╭─ Recorded data

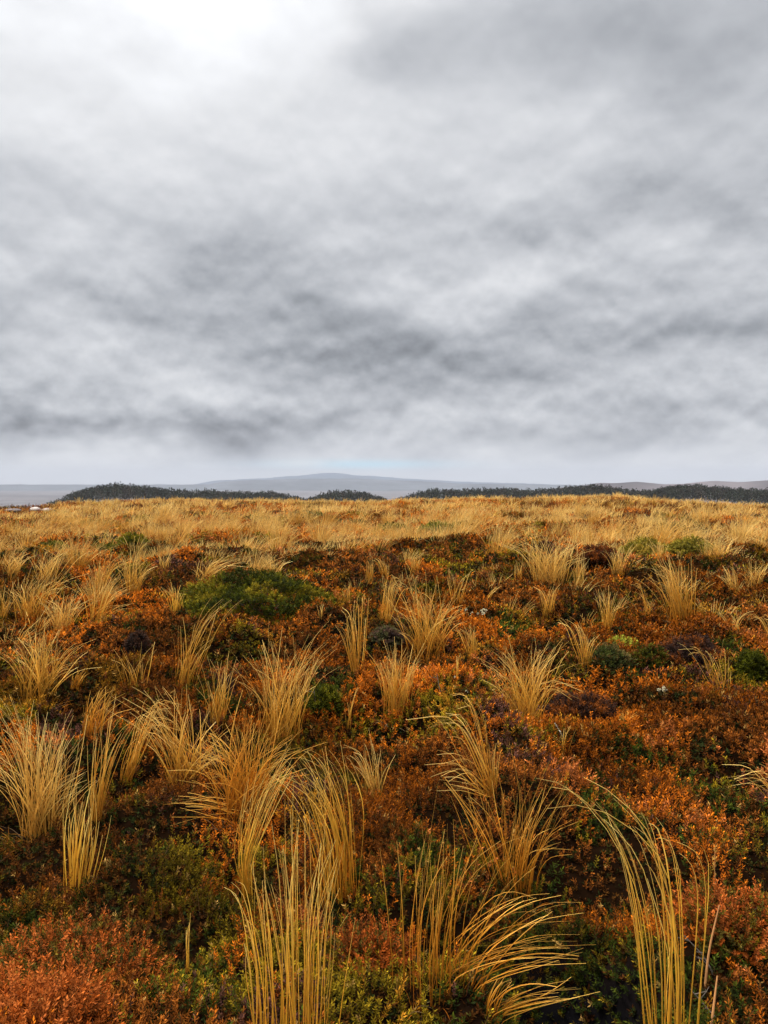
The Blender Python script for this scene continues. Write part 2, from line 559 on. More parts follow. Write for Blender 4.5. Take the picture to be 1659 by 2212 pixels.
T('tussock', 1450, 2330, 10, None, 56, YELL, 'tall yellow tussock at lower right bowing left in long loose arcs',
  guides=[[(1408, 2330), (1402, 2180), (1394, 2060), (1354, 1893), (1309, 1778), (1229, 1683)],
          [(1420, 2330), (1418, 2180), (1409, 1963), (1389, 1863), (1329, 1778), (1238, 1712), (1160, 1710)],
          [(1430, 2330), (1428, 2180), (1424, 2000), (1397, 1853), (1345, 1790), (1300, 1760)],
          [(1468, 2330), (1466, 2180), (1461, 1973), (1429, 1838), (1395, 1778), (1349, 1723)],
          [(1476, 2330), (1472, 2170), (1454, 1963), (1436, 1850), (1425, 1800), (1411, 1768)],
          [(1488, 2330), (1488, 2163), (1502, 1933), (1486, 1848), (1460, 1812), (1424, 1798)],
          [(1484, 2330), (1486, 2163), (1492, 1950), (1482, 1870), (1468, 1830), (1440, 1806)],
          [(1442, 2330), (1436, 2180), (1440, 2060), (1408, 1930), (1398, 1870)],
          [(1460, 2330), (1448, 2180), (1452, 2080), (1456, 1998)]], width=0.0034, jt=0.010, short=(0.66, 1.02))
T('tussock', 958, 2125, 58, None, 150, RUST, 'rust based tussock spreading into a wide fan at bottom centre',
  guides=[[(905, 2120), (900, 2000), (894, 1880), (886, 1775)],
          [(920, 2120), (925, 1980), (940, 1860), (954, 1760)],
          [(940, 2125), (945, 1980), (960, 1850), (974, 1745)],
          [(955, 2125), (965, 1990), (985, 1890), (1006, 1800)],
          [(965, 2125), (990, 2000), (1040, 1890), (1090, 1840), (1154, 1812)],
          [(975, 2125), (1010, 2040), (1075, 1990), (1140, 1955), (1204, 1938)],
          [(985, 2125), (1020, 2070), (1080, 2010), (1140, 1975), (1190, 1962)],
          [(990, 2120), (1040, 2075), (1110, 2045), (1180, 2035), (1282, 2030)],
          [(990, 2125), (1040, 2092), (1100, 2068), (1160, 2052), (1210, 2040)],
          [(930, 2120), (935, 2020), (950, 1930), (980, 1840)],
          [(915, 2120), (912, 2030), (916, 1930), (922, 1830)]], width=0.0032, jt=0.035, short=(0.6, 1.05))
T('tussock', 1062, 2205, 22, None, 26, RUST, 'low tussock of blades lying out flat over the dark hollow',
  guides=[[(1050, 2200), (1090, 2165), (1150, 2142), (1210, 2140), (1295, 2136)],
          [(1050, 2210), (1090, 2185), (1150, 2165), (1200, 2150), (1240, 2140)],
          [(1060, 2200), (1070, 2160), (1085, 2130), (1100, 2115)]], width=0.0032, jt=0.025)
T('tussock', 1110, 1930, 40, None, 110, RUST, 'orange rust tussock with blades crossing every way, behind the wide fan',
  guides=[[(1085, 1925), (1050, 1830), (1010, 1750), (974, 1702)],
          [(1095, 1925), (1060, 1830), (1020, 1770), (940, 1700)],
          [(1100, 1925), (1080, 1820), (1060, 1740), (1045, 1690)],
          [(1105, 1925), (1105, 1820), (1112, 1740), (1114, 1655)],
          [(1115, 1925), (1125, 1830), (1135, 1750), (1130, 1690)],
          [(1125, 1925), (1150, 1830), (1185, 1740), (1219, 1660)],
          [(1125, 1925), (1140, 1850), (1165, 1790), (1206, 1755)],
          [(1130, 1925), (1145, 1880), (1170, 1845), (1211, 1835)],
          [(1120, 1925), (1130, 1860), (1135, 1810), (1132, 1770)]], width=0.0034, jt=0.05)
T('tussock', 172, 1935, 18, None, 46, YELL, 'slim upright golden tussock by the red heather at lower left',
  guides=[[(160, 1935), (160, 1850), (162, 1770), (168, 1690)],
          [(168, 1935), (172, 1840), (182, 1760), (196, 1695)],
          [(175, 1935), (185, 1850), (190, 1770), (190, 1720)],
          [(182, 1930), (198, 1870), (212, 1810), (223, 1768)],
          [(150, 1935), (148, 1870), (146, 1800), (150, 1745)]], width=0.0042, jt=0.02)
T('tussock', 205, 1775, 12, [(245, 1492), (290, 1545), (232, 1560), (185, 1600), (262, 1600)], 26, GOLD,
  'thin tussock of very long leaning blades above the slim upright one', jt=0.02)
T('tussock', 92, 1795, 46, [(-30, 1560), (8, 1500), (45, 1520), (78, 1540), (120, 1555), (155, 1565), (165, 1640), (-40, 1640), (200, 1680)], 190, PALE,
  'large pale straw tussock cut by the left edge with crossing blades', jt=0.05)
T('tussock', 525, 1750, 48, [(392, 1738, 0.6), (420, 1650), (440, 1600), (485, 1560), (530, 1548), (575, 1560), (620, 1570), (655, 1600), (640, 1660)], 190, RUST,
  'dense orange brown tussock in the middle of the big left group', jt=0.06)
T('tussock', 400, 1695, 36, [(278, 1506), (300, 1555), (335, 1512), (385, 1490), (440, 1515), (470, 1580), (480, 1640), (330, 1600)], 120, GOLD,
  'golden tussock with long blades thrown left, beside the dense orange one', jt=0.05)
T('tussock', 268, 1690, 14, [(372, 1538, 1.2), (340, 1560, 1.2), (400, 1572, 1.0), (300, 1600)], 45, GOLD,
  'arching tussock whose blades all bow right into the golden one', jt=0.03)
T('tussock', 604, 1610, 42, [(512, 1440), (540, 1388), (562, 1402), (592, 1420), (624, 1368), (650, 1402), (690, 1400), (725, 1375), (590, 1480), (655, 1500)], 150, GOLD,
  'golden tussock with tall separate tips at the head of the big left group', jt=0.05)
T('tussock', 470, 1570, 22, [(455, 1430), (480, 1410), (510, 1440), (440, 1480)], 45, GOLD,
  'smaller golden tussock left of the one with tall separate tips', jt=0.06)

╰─

Directive: Repeat the listing in full and exactly. Do not include any images.

Exercise solution:
The Blender Python script for this scene continues. Write part 2, from line 559 on. More parts follow. Write for Blender 4.5. Take the picture to be 1659 by 2212 pixels.
T('tussock', 1450, 2330, 10, None, 56, YELL, 'tall yellow tussock at lower right bowing left in long loose arcs',
  guides=[[(1408, 2330), (1402, 2180), (1394, 2060), (1354, 1893), (1309, 1778), (1229, 1683)],
          [(1420, 2330), (1418, 2180), (1409, 1963), (1389, 1863), (1329, 1778), (1238, 1712), (1160, 1710)],
          [(1430, 2330), (1428, 2180), (1424, 2000), (1397, 1853), (1345, 1790), (1300, 1760)],
          [(1468, 2330), (1466, 2180), (1461, 1973), (1429, 1838), (1395, 1778), (1349, 1723)],
          [(1476, 2330), (1472, 2170), (1454, 1963), (1436, 1850), (1425, 1800), (1411, 1768)],
          [(1488, 2330), (1488, 2163), (1502, 1933), (1486, 1848), (1460, 1812), (1424, 1798)],
          [(1484, 2330), (1486, 2163), (1492, 1950), (1482, 1870), (1468, 1830), (1440, 1806)],
          [(1442, 2330), (1436, 2180), (1440, 2060), (1408, 1930), (1398, 1870)],
          [(1460, 2330), (1448, 2180), (1452, 2080), (1456, 1998)]], width=0.0034, jt=0.010, short=(0.66, 1.02))
T('tussock', 958, 2125, 58, None, 150, RUST, 'rust based tussock spreading into a wide fan at bottom centre',
  guides=[[(905, 2120), (900, 2000), (894, 1880), (886, 1775)],
          [(920, 2120), (925, 1980), (940, 1860), (954, 1760)],
          [(940, 2125), (945, 1980), (960, 1850), (974, 1745)],
          [(955, 2125), (965, 1990), (985, 1890), (1006, 1800)],
          [(965, 2125), (990, 2000), (1040, 1890), (1090, 1840), (1154, 1812)],
          [(975, 2125), (1010, 2040), (1075, 1990), (1140, 1955), (1204, 1938)],
          [(985, 2125), (1020, 2070), (1080, 2010), (1140, 1975), (1190, 1962)],
          [(990, 2120), (1040, 2075), (1110, 2045), (1180, 2035), (1282, 2030)],
          [(990, 2125), (1040, 2092), (1100, 2068), (1160, 2052), (1210, 2040)],
          [(930, 2120), (935, 2020), (950, 1930), (980, 1840)],
          [(915, 2120), (912, 2030), (916, 1930), (922, 1830)]], width=0.0032, jt=0.035, short=(0.6, 1.05))
T('tussock', 1062, 2205, 22, None, 26, RUST, 'low tussock of blades lying out flat over the dark hollow',
  guides=[[(1050, 2200), (1090, 2165), (1150, 2142), (1210, 2140), (1295, 2136)],
          [(1050, 2210), (1090, 2185), (1150, 2165), (1200, 2150), (1240, 2140)],
          [(1060, 2200), (1070, 2160), (1085, 2130), (1100, 2115)]], width=0.0032, jt=0.025)
T('tussock', 1110, 1930, 40, None, 110, RUST, 'orange rust tussock with blades crossing every way, behind the wide fan',
  guides=[[(1085, 1925), (1050, 1830), (1010, 1750), (974, 1702)],
          [(1095, 1925), (1060, 1830), (1020, 1770), (940, 1700)],
          [(1100, 1925), (1080, 1820), (1060, 1740), (1045, 1690)],
          [(1105, 1925), (1105, 1820), (1112, 1740), (1114, 1655)],
          [(1115, 1925), (1125, 1830), (1135, 1750), (1130, 1690)],
          [(1125, 1925), (1150, 1830), (1185, 1740), (1219, 1660)],
          [(1125, 1925), (1140, 1850), (1165, 1790), (1206, 1755)],
          [(1130, 1925), (1145, 1880), (1170, 1845), (1211, 1835)],
          [(1120, 1925), (1130, 1860), (1135, 1810), (1132, 1770)]], width=0.0034, jt=0.05)
T('tussock', 172, 1935, 18, None, 46, YELL, 'slim upright golden tussock by the red heather at lower left',
  guides=[[(160, 1935), (160, 1850), (162, 1770), (168, 1690)],
          [(168, 1935), (172, 1840), (182, 1760), (196, 1695)],
          [(175, 1935), (185, 1850), (190, 1770), (190, 1720)],
          [(182, 1930), (198, 1870), (212, 1810), (223, 1768)],
          [(150, 1935), (148, 1870), (146, 1800), (150, 1745)]], width=0.0042, jt=0.02)
T('tussock', 205, 1775, 12, [(245, 1492), (290, 1545), (232, 1560), (185, 1600), (262, 1600)], 26, GOLD,
  'thin tussock of very long leaning blades above the slim upright one', jt=0.02)
T('tussock', 92, 1795, 46, [(-30, 1560), (8, 1500), (45, 1520), (78, 1540), (120, 1555), (155, 1565), (165, 1640), (-40, 1640), (200, 1680)], 190, PALE,
  'large pale straw tussock cut by the left edge with crossing blades', jt=0.05)
T('tussock', 525, 1750, 48, [(392, 1738, 0.6), (420, 1650), (440, 1600), (485, 1560), (530, 1548), (575, 1560), (620, 1570), (655, 1600), (640, 1660)], 190, RUST,
  'dense orange brown tussock in the middle of the big left group', jt=0.06)
T('tussock', 400, 1695, 36, [(278, 1506), (300, 1555), (335, 1512), (385, 1490), (440, 1515), (470, 1580), (480, 1640), (330, 1600)], 120, GOLD,
  'golden tussock with long blades thrown left, beside the dense orange one', jt=0.05)
T('tussock', 268, 1690, 14, [(372, 1538, 1.2), (340, 1560, 1.2), (400, 1572, 1.0), (300, 1600)], 45, GOLD,
  'arching tussock whose blades all bow right into the golden one', jt=0.03)
T('tussock', 604, 1610, 42, [(512, 1440), (540, 1388), (562, 1402), (592, 1420), (624, 1368), (650, 1402), (690, 1400), (725, 1375), (590, 1480), (655, 1500)], 150, GOLD,
  'golden tussock with tall separate tips at the head of the big left group', jt=0.05)
T('tussock', 470, 1570, 22, [(455, 1430), (480, 1410), (510, 1440), (440, 1480)], 45, GOLD,
  'smaller golden tussock left of the one with tall separate tips', jt=0.06)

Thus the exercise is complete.